Marie-Thérèse was a striking woman. Picasso had met her when she was only seventeen years old, and had immediately managed to way-lay her, encouraging her to pose for him. 'I am Picasso!' he had exclaimed on seeing her outside the Galeries Lafayette. 'You and I are going to do great things together' (P. Daix, La vie de peintre de Pablo Picasso, Paris, 1977, p.217). The girl had no idea then who was confronting her thus, but was swept along by his enthusiasm and became one of his most enduring lovers. She also became a muse to him in a way that few other women managed. Her athletic yet curvaceous form begged him to create sensual and curving images of her, and indeed it was during this time that he returned to sculpture, desiring to mould and capture her form in three dimensions as well as two. In Femme dans un fauteuil, the sense of the artist's own physical interest in these curves is accentuated by the rare painterliness with which he has painted the body: the background and hair are smoothly painted in comparison to the flesh, perhaps revealing Picasso's own excitement at surveying her voluptuous naked form.

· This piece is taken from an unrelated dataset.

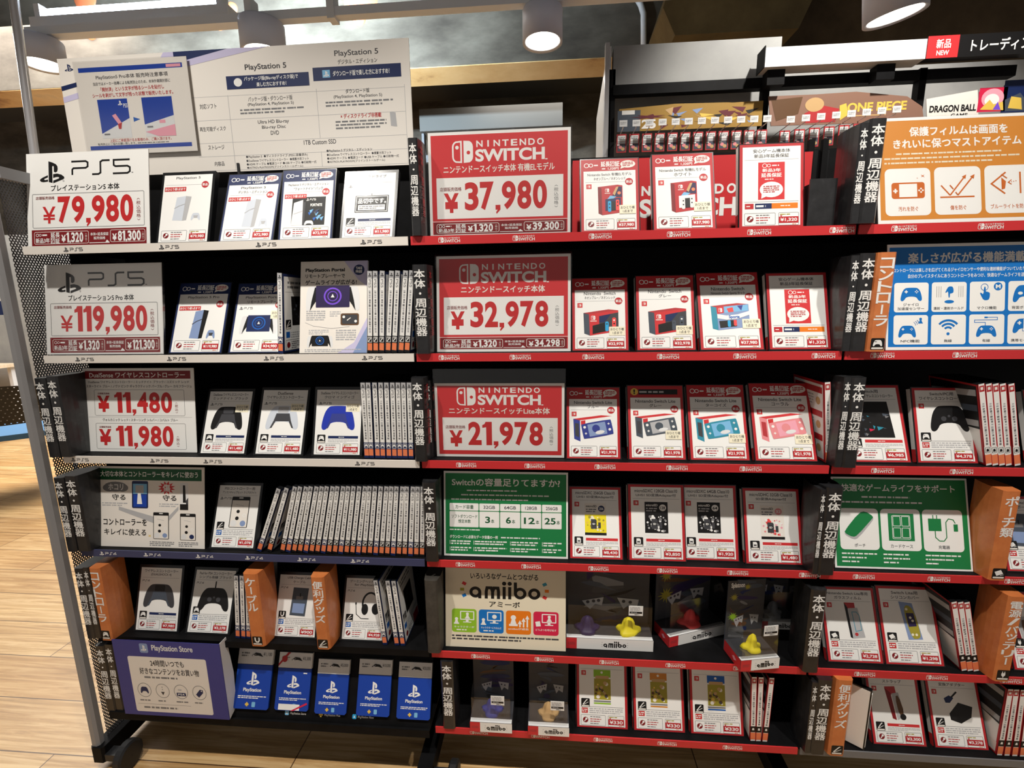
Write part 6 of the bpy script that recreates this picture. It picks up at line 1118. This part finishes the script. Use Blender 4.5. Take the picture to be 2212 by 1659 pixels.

As well as her athleticism, Picasso was drawn to her glow of health, of fertility. It was with this in mind that Picasso began to paint her limbs as though they were tendrils, giving a sense of growth and fecundity. She is almost leafy, implying a sense also of shelter in her arms especially. This is heightened by the greens in the picture, used to portray her (usually blonde) hair and snaking in more muted form through her body.

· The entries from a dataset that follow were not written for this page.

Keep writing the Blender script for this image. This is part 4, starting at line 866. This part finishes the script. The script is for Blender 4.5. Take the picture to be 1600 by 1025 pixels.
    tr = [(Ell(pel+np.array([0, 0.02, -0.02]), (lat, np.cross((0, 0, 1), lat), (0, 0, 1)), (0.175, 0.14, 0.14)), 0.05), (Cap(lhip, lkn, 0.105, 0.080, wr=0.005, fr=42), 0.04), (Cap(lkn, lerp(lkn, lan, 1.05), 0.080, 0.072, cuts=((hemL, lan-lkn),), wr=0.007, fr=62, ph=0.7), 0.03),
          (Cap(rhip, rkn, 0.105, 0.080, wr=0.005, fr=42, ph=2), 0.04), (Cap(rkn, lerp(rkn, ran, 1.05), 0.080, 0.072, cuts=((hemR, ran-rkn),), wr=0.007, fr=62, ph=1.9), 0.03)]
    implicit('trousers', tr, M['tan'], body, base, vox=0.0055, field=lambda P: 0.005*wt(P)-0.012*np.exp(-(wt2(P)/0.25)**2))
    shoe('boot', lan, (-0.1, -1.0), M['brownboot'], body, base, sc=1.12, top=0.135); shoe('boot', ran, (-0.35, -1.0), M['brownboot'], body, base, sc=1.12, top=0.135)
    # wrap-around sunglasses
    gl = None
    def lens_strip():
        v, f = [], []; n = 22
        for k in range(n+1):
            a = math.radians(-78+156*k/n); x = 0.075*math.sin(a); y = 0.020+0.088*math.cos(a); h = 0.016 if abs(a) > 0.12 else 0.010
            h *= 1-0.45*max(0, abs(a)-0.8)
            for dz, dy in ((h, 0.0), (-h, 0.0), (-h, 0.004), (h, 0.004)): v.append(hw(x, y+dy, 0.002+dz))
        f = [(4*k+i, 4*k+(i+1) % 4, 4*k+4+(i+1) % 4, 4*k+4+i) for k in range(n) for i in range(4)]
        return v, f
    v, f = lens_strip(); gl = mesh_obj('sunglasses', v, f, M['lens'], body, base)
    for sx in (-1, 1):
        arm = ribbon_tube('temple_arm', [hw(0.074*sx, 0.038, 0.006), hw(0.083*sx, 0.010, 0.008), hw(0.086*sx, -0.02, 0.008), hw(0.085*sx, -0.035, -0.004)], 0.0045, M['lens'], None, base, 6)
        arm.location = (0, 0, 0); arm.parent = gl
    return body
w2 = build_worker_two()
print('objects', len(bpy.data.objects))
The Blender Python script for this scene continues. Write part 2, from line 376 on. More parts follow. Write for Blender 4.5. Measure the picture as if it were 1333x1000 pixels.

When Picasso's friend and dealer Daniel-Henri Kahnweiler visited Picasso's studio during this period and viewed his 1932 output, he was amazed by the virtuosity, the life and the confidence of these works, writing to Michel Leiris that:
'Painting is really sustained by Picasso: and so wonderfully. [His recent work] is without painterly artifice: very alive, very erotic, but the eroticism of a giant. For some years now, Picasso has not had any rival... We left feeling quite overwhelmed' (Kahnweiler, quoted in P. Daix, Picasso: Life and Art, New York, 1993, p. 221).